Given exercise: Your task is to retype, word for word, the lines from the start of the data through the line holding "bg.inputs[0].default_value = (0.86, 0.91, 1.0, 1);". Do not include the pictures.

Supplied information:
* START *

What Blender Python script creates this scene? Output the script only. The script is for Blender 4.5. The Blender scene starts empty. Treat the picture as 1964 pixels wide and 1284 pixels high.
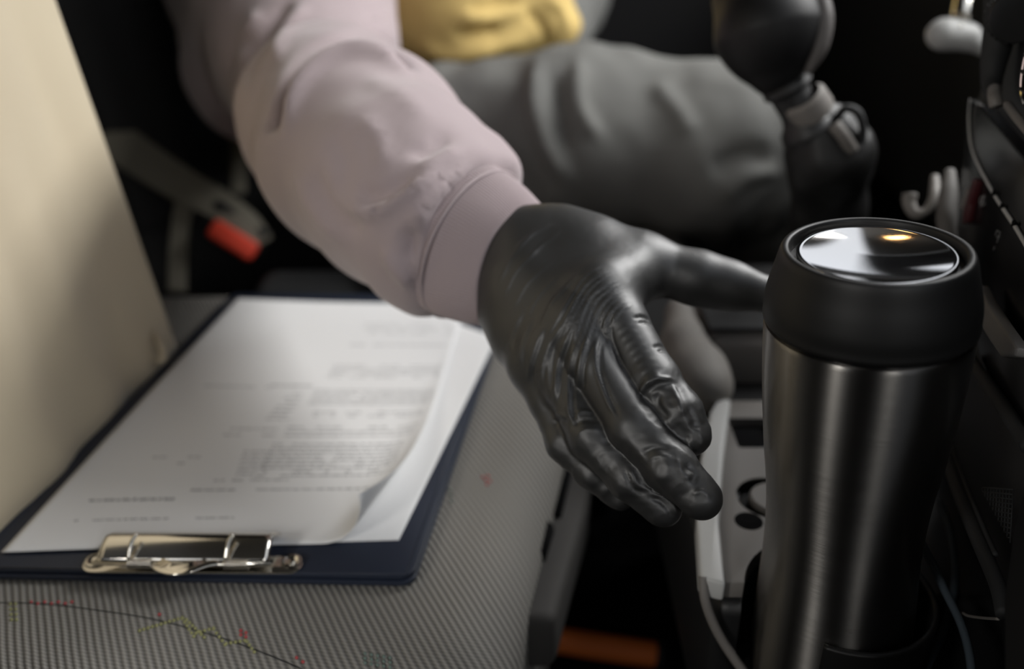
import bpy, bmesh, math, random
import numpy as np
from mathutils import Vector, Matrix, noise
random.seed(7); rng = np.random.default_rng(7)
D = bpy.data
COL = bpy.context.scene.collection
SC = bpy.context.scene
PI = math.pi

# ------------------------------------------------------------------ camera
F_PX = 1800.0; TH = math.radians(27); CT, ST = math.cos(TH), math.sin(TH)
CAM = np.array([0.0, 0.0, 0.72])
cd = D.cameras.new('camera'); cam = D.objects.new('camera', cd); COL.objects.link(cam)
cam.location = CAM; cam.rotation_euler = (PI/2 - TH, 0, 0)
cd.sensor_width = 36; cd.lens = F_PX/1964*36; cd.clip_start = 0.01
cd.dof.use_dof = True; cd.dof.focus_distance = 0.398; cd.dof.aperture_fstop = 3.7
SC.camera = cam

# ------------------------------------------------------------------ light
w = D.worlds.new('sky'); SC.world = w; w.use_nodes = True
bg = w.node_tree.nodes['Background']
bg.inputs[0].default_value = (0.86, 0.91, 1.0, 1); bg.inputs[1].default_value = 1.0

def area(name, loc, target, sx, sy, power, color=(1, 1, 1)):
    l = D.lights.new(name, 'AREA'); l.shape = 'RECTANGLE'; l.size = sx; l.size_y = sy
    l.energy = power; l.color = color
    o = D.objects.new(name, l); COL.objects.link(o); o.location = loc
    o.rotation_euler = (Vector(target)-Vector(loc)).to_track_quat('-Z', 'Y').to_euler()
    return o
# daylight coming in through the car's own windows
area('windscreen_daylight', (0.78, 0.88, 1.24), (-0.05, 0.60, 0.42), 0.80, 0.38, 16.0, (1, .99, .97))
area('rear_side_window_daylight', (-0.81, -0.58, 1.02), (0.0, 0.45, 0.45), 0.22, 0.36, 5.2, (1, .97, .92))
area('front_side_window_daylight', (0.34, -0.70, 0.98), (0.15, 0.40, 0.50), 0.14, 0.34, 1.2, (1, .97, .92))
vs = SC.view_settings
vs.view_transform = 'Standard'; vs.look = 'None'; vs.gamma = 1.0; vs.use_curve_mapping = False
vs.exposure = 0.25
SC.cycles.use_denoising = True
SC.cycles.max_bounces = 6; SC.cycles.sample_clamp_indirect = 3.0
SC.cycles.caustics_reflective = False; SC.cycles.caustics_refractive = False

# ------------------------------------------------------------------ helpers
def P(px, py, d):
    x = (px-982)/F_PX*d; u = (642-py)/F_PX*d
    return CAM + np.array([x, d*CT+u*ST, -d*ST+u*CT])
def PZ(px, py, z):
    r = np.array([(px-982)/F_PX, CT+(642-py)/F_PX*ST, -ST+(642-py)/F_PX*CT])
    return CAM + r*(z-CAM[2])/r[2]
def PIX(p):
    q = np.asarray(p)-CAM; d = q[..., 1]*CT-q[..., 2]*ST; u = q[..., 1]*ST+q[..., 2]*CT
    return 982+F_PX*q[..., 0]/d, 642-F_PX*u/d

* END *

Solution:
What Blender Python script creates this scene? Output the script only. The script is for Blender 4.5. The Blender scene starts empty. Treat the picture as 1964 pixels wide and 1284 pixels high.
import bpy, bmesh, math, random
import numpy as np
from mathutils import Vector, Matrix, noise
random.seed(7); rng = np.random.default_rng(7)
D = bpy.data
COL = bpy.context.scene.collection
SC = bpy.context.scene
PI = math.pi

# ------------------------------------------------------------------ camera
F_PX = 1800.0; TH = math.radians(27); CT, ST = math.cos(TH), math.sin(TH)
CAM = np.array([0.0, 0.0, 0.72])
cd = D.cameras.new('camera'); cam = D.objects.new('camera', cd); COL.objects.link(cam)
cam.location = CAM; cam.rotation_euler = (PI/2 - TH, 0, 0)
cd.sensor_width = 36; cd.lens = F_PX/1964*36; cd.clip_start = 0.01
cd.dof.use_dof = True; cd.dof.focus_distance = 0.398; cd.dof.aperture_fstop = 3.7
SC.camera = cam

# ------------------------------------------------------------------ light
w = D.worlds.new('sky'); SC.world = w; w.use_nodes = True
bg = w.node_tree.nodes['Background']
bg.inputs[0].default_value = (0.86, 0.91, 1.0, 1); bg.inputs[1].default_value = 1.0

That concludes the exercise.